Tips for the Beginning Cyclist

(copyright 2001, Michael Perry)

   When it comes to recreational travel, cycling is one of the fastest growing . . . well, I'm pretty sure it is, anyway.   That, or in-line skating . . . or kayaking.  Yes, it could be kayaking.   Well, no matter.  If you're planning to travel by bicycle any time soon, this article is for you.  If you're planning to skate or kayak, your interests will be served by simply thinking "skate" or "kayak" whenever you see "bike."

- When you choose a cycling outfit, you should keep several factors in mind: style, comfort, breathability, and the fact that you may get a flat tire in front of a rural farmhouse where three men with four teeth are hoisting the engine of their pickup over a tree limb.  A man clad in pink spandex biking shorts may not be welcome at a residence such as this.  A woman clad in pink spandex biking shorts may be very welcome indeed.

- Experienced cyclists carry a quarter with them so that in case they become stranded, they can walk to the nearest town and make a phone call.  Inexperienced cyclists carry a quarter with them so that in case they become stranded they can flip to see who has first dibs on catching a ride with a truckful of three men with four teeth.

- A frame pump is an essential bit of equipment for any cyclist traveling a significant distance.  In addition to inflating your tires, you will find a frame pump to be invaluable when stuck in the spokes of those irritating individuals who feel it is their duty to roar past you up hills.

- Keep in mind: Your comfort level during the ride is inversely proportional to the ratio of the size of your bike seat to the size of your personal seat.

- Helmets should be worn at all times.   Preferably somewhere in the region of your head.

- Remember: This is a ride, not a race.  Riding aggressively will prove nothing, although other riders may acknowledge your superior level of fitness by sticking a frame pump through your spokes.

- Should your hair become entangled in your derailleur, what on earth were you doing?

- Remember, rainy conditions will adversely affect braking.  Allow yourself ample stopping distance and keep in mind how professional racers respond to rainy conditions.  (By riding faster than ever, crashing into immovable objects and uttering phrases including, "I was speeding, now I'm bleeding.")

- To avoid being attacked by a vicious dog while riding your bike, remember to ride exclusively in the area of congenial dogs.

- Should you be chased by a vicious dog, you may be able to distract him by dropping an object.  Your riding companion, for instance.

- When descending hills, you can maximize your speed by assuming a position referred to by racers as a "tuck."  This technique involves bringing your elbows and knees together, crouching over the handlebars with your weight over the front wheel, and occasionally careening wildly out of control to crash in a manner likely to get you featured on ESPN's "Plays of the Week."

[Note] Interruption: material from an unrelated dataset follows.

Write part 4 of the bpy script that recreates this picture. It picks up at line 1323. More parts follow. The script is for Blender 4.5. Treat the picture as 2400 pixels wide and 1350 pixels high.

- Male riders may wish to keep in mind that professional racers shave thir legs to reduce the severity of injuries received during a crash.  Male riders may also wish to keep in mind that shaving your legs will in no way reduce the severity of injuries received should you stop in a rural tavern along the ride and casually mention that you shave your legs.

- On a trip of any length, it is very important to take plenty of food and water.  It is also helpful to include your bike.

- It is often wise to train before a ride.  It is not, however, wise to ride before a train.

- Remember, you have as much right to the road as any car or truck.  That right ends, however, as soon as you clear the hood ornament.

- Never ride a bicycle while under the influence of intoxicants, or mind-altering drugs.  It is unwise, unsafe, and fairly difficult.

- Never ride while wearing headphones.  You will be unable to hear approaching traffic.  Many people have been killed as a result of this unsafe practice, and their headphones ruined.

- Remember your basic hand signals.  Left hand over your head for a right turn, extended for a left turn, palm back and down to slow or stop, and then there's that one for the guy who clips your ear with his mirror.